Exercise goal. Give the number of lines containing "that" in this listing, with no other words.

3D scene scripts
····················

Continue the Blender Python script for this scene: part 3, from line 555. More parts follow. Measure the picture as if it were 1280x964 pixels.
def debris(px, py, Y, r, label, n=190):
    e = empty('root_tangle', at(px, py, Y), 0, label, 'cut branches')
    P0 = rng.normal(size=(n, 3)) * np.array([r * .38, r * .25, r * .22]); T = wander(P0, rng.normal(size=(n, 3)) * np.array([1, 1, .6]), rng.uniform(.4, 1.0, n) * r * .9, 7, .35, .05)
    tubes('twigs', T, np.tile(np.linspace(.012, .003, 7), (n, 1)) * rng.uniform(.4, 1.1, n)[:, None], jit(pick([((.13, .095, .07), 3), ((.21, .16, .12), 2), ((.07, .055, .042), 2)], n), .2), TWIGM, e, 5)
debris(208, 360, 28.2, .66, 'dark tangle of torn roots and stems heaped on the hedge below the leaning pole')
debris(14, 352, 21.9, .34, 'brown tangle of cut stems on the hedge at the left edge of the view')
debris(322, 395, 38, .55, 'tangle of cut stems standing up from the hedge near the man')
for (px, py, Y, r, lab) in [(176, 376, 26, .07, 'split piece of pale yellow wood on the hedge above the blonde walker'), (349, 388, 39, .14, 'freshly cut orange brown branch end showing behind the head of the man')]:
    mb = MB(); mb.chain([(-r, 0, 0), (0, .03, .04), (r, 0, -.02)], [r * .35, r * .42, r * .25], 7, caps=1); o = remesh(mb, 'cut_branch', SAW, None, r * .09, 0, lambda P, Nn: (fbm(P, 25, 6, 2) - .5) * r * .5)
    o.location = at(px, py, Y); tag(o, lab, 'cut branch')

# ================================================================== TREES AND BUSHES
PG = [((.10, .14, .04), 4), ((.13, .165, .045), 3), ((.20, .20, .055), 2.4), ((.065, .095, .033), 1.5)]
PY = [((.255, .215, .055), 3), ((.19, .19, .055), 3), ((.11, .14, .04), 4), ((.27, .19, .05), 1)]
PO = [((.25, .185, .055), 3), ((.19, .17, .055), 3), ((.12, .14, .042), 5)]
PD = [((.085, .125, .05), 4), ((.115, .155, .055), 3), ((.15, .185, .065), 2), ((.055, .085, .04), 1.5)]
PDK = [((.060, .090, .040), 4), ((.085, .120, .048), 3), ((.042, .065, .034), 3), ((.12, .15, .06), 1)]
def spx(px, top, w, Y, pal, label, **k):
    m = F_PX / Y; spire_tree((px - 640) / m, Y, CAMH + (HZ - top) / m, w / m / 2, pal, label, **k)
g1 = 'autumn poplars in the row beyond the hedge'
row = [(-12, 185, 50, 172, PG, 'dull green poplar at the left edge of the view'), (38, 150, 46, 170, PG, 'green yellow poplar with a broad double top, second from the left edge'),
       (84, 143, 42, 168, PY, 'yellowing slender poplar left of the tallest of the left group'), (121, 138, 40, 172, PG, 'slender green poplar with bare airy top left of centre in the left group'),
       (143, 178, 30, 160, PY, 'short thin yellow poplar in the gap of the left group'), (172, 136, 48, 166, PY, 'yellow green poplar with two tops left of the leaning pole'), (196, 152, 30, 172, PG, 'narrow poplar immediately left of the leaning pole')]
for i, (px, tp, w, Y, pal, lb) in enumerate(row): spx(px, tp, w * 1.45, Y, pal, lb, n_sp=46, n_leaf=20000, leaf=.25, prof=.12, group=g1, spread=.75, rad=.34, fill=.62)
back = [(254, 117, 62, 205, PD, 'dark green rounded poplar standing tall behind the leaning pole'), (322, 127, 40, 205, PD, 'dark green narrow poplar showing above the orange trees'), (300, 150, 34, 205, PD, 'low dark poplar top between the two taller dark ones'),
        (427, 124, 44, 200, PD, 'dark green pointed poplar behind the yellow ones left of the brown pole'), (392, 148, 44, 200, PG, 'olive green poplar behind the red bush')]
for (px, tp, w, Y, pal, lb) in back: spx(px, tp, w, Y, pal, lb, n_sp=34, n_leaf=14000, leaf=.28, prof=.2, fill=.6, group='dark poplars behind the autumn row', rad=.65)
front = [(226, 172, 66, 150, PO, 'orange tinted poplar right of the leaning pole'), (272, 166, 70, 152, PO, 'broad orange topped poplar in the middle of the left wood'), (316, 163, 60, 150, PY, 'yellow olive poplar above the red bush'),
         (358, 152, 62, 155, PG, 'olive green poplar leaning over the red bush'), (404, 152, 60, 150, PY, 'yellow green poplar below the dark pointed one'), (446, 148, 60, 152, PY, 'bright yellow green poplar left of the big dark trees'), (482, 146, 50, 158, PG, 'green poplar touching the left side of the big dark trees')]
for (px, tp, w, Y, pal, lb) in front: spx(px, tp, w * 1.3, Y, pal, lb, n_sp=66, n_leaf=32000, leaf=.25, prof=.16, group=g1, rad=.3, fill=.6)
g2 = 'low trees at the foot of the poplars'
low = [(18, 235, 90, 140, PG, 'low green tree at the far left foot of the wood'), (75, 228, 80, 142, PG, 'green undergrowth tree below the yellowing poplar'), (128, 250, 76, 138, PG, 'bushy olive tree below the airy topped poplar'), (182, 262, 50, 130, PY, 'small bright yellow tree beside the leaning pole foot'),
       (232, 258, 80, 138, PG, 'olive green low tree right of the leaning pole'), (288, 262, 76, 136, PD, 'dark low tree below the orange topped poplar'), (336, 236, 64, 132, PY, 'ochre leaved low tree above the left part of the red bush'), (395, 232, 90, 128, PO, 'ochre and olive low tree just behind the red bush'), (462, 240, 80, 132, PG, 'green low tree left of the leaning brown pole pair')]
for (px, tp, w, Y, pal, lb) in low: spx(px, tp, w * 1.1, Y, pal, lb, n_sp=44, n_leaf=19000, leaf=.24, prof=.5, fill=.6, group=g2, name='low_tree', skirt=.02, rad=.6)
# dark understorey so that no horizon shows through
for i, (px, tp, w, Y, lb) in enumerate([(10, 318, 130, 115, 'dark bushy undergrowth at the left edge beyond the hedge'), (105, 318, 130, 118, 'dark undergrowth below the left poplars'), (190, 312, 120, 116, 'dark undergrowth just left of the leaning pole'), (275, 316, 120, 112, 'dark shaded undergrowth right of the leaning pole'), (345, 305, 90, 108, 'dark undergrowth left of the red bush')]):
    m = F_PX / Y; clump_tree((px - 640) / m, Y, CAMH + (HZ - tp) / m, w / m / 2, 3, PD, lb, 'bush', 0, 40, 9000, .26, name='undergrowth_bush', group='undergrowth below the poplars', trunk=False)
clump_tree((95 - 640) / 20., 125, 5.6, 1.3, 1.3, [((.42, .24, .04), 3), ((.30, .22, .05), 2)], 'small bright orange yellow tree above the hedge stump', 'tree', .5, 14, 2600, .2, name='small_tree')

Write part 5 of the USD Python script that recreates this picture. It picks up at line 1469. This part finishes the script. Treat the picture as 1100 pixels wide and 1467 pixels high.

····················

Answer to the exercise. 2